Margin calls aren’t inevitable. With the right risk management habits, you can significantly reduce your chances of hitting one:

  1. Don’t max out your leverage. Just because you can use 20x leverage doesn’t mean you should. Lower leverage leaves more room for the market to move before your collateral is at risk.
  2. Keep a buffer in your account. Maintain more collateral than the minimum required. This gives you a cushion during sudden price swings.
  3. Use stop-loss orders. Set a stop-loss at a price level you’re comfortable with so your position exits automatically before a margin call is triggered.
  4. Monitor your positions actively. Crypto markets run 24/7. Leaving a leveraged position unattended overnight — especially during high-volatility periods — is a recipe for a margin call.
  5. Size your positions appropriately. Only risk a small percentage of your overall capital on any single leveraged trade. Position sizing is one of the most effective risk management tools available.

Where You’ll Encounter Margin Calls on Cwallet

Understanding margin calls isn’t just academic — it’s directly relevant to several of Cwallet trading features.

In Perp Trading, you’re holding leveraged perpetual positions where your margin is constantly marked to market. As prices move, your equity fluctuates in real time, and the margin call threshold is always active.
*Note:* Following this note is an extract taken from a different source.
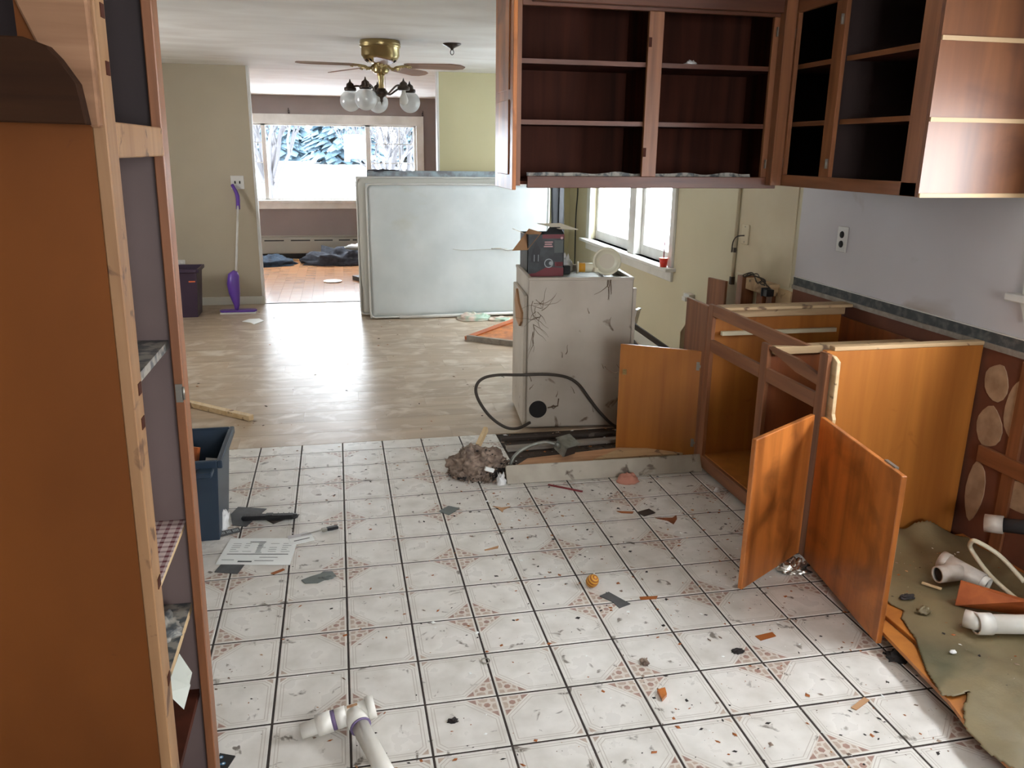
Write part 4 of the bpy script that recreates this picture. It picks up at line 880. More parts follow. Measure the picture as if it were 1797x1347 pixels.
b = B(); b.tube([(1.19, DY0-.006, .14+0), (1.205, DY0-.006, .15), (1.22, DY0-.006, .14), (1.205, DY0-.006, .128), (1.19, DY0-.006, .14)], .003, 5).tube([(1.17, DY0-.005, .135), (1.23, DY0-.005, .145), (1.235, DY0-.005, .19)], .004, 5); b.build('bracket', m_cob, dr_)
# cobwebs: threads and clots on the side
b = B(); r_ = random.Random(5)
def thread(p, d, l, r=.0018):
    pts = [p]; 
    for k in range(4): d = (d+Vector((r_.uniform(-.5, .5), 0, r_.uniform(-.5, .5)))).normalized(); p = p+d*l/4; pts.append(p)
    b.tube(pts, [r, r*.9, r*.7, r*.5, r*.3], 4) if 0 else b.tube(curve(pts, 3), [r*(1-.06*q) for q in range(13)], 4)
yy = DY0-.003
for k in range(16): thread(Vector((1.10+r_.uniform(-.03, .03), yy, .74+r_.uniform(-.06, .05))), Vector((r_.uniform(-1, 1), 0, r_.uniform(-1, .6))), r_.uniform(.05, .15))
for k in range(7): thread(Vector((1.075, yy, .60+r_.uniform(-.05, .1))), Vector((r_.uniform(-.2, 1), 0, -1)), .12)
for k in range(5): thread(Vector((1.50+r_.uniform(0, .03), yy, .895)), Vector((r_.uniform(-.4, .1), 0, -1)), r_.uniform(.08, .14), .0025)
for x, z in ((1.40, .70), (1.27, .46), (1.25, .44), (1.5, .37), (1.53, .62), (1.22, .20), (1.33, .22), (1.06, .25), (1.07, .3), (1.45, .1), (1.6, .35)): thread(Vector((x, yy, z)), Vector((r_.uniform(-.6, .6), 0, 1)), r_.uniform(.03, .06), .0028)
b.build('cobweb', m_cob, dr_, kind='stuff')
cp = [(1.06, 4.44, .055), (.98, 4.36, .05), (.90, 4.33, .07), (.81, 4.33, .14), (.745, 4.34, .24), (.735, 4.35, .31), (.775, 4.37, .352), (.86, 4.39, .365), (1.0, 4.40, .36), (1.15, 4.42, .355), (1.27, 4.44, .33), (1.345, 4.44, .285), (1.41, 4.44, .20), (1.48, 4.44, .11), (1.56, 4.43, .03), (1.62, 4.42, .012)]
b = B(); b.tube(curve([Vector(p) for p in cp], 6), .009, 8); b.build('power_cord', m_cord, dr_, label='thick dusty cord looping beside the dryer')
dr_.rotation_euler = (0, 0, R(-5.0))

# carton on the dryer
TZ = DH-.032
g = thing('open_carton', 'black printed carton with open flaps on the dryer top', 'box', (1.21, 4.85, TZ))
bx0, bx1, by0, by1, bz = 1.10, 1.325, 4.76, 4.96, TZ+.25
b = B()
for q in ((bx0, bx1, by0, by0+.004), (bx0, bx1, by1-.004, by1), (bx0, bx0+.004, by0, by1), (bx1-.004, bx1, by0, by1)): b.box(*q, TZ, bz)
b.box(bx0, bx1, by0, by1, TZ, TZ+.004); b.build('carton_body', m_boxblk, g)
def fp(name, mm, x0, x1, z0, z1, **k): return B().box(x0, x1, by0-.0012, by0, TZ+z0, TZ+z1).build(name, mm, g, **k)
b = B(); b.prism([(bx0, TZ), (bx1, TZ), (bx1, TZ+.05), (bx0+.12, TZ+.055), (bx0+.05, TZ+.02), (bx0, TZ+.015)], by0-.0012, by0-.0001, axis=1); b.build('print_band', m_red, g, label='red print band')
fp('print_top', m_red, bx0+.09, bx1, .225, .25)
for k, (x0_, x1_, z_) in enumerate(((.105, .155, .20), (.105, .15, .187), (.10, .155, .174))): fp('print_line', m_pinkpr, bx0+x0_, bx0+x1_, z_, z_+.008)
fp('print_panel', m_slateg, bx0+.165, bx1-.005, .14, .215); fp('print_panel', m_red, bx0+.17, bx1-.005, .058, .085)
for k in range(3): fp('print_line', m_pinkpr, bx0+.18, bx1-.012, .064+.007*k, .067+.007*k)
b = B(); b.lathe([(.022, .0018), (.028, .0018)], (bx0+.132, by0, TZ+.078), (0, -1, 0), 20).lathe([(0, .002), (.012, .002)], (bx0+.145, by0, TZ+.078), (0, -1, 0), 14); b.build('print_ring', m_lt, g)
b = B(); b.lathe([(0, .0016), (.008, .0016)], (bx1-.015, by0, TZ+.228), (0, -1, 0), 14).build('print_dot', m_pinkpr, g)
b = B(); b.prism([(bx0+.02, TZ+.09), (bx0+.07, TZ+.08), (bx0+.08, TZ+.16), (bx0+.05, TZ+.21), (bx0+.03, TZ+.15)], by0-.001, by0-.0001, axis=1); b.build('print_figure', m_blackp, g)
for xx in (.04, .065): fp('print_line', m_lt, bx0+xx, bx0+xx+.004, .09, .13)
def quad(name, pts, mm, **k): 
    b = B(); b.add(pts, [(0, 1, 2, 3)]); return b.build(name, mm, g, solid=.003, **k)
quad('flap', [(bx0, by0-.003, bz-.09), (bx0+.085, by0-.003, bz+.012), (bx0+.02, by0+.06, bz+.03), (bx0-.10, by0-.03, bz-.09)], m_card, label='brown cardboard flap')
quad('flap', [(bx0, by1, bz-.005), (bx0, by0+.07, bz-.005), (bx0-.06, by0+.09, bz+.02), (bx0-.06, by1-.04, bz+.02)], m_cardw, label='pale inner flap')
quad('flap', [(bx1-.03, by0, bz+.03), (bx1-.12, by1, bz+.045), (bx1+.03, by1, bz+.045), (bx1+.085, by0, bz+.025)], m_cardw, label='pale flap standing out to the right')
quad('flap', [(bx0+.1, by0, bz), (bx1, by0, bz), (bx1-.02, by0+.03, bz+.04), (bx0+.14, by0+.03, bz+.04)], m_boxblk)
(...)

In 1001X, the high-leverage environment makes margin awareness even more important — small moves can have outsized effects on your collateral.

In Trend Trade and Market Battle, where directional bets are placed over a defined period, understanding how margin requirements work helps you size your entries with confidence and stay in the trade long enough to be right.

Across all of these features, knowing what a margin call is — and how to avoid one — is the difference between staying in the game and getting wiped out on a move you actually predicted correctly.

Before you head into your next leveraged trade, make sure you’ve got the fundamentals locked in.

Quick Check-in

1. What is a margin call?
A) A profit notification
B) A demand to add funds or reduce your position ✅
C) A leverage fee
D) An auto order to increase position size

2. What happens if you don’t respond to a margin call?
A) Your trade pauses
B) The exchange waives the requirement
C) Your positions get liquidated ✅
D) Leverage is automatically reduced

3. Which habit best helps you avoid a margin call?
A) Maximizing leverage on every trade
B) Using lower leverage and setting stop-losses ✅
C) Only trading during peak hours
D) Switching margin modes frequently

A margin call is the exchange’s way of telling you that your trade is losing ground and your collateral is running low. In crypto, where prices can swing dramatically in minutes, margin calls can arrive fast — sometimes faster than you can react.

Understanding how margin calls are triggered, how they differ from liquidation, and how to manage your risk proactively is essential knowledge for any leveraged trader. The tools are there — use them wisely.


Disclaimer: The information in this article is for educational purposes only and does not constitute financial advice, investment advice, trading advice, or any other sort of advice. High-leverage trading involves substantial risk of loss and is not suitable for every investor. Please perform your own due diligence and never invest money that you cannot afford to lose.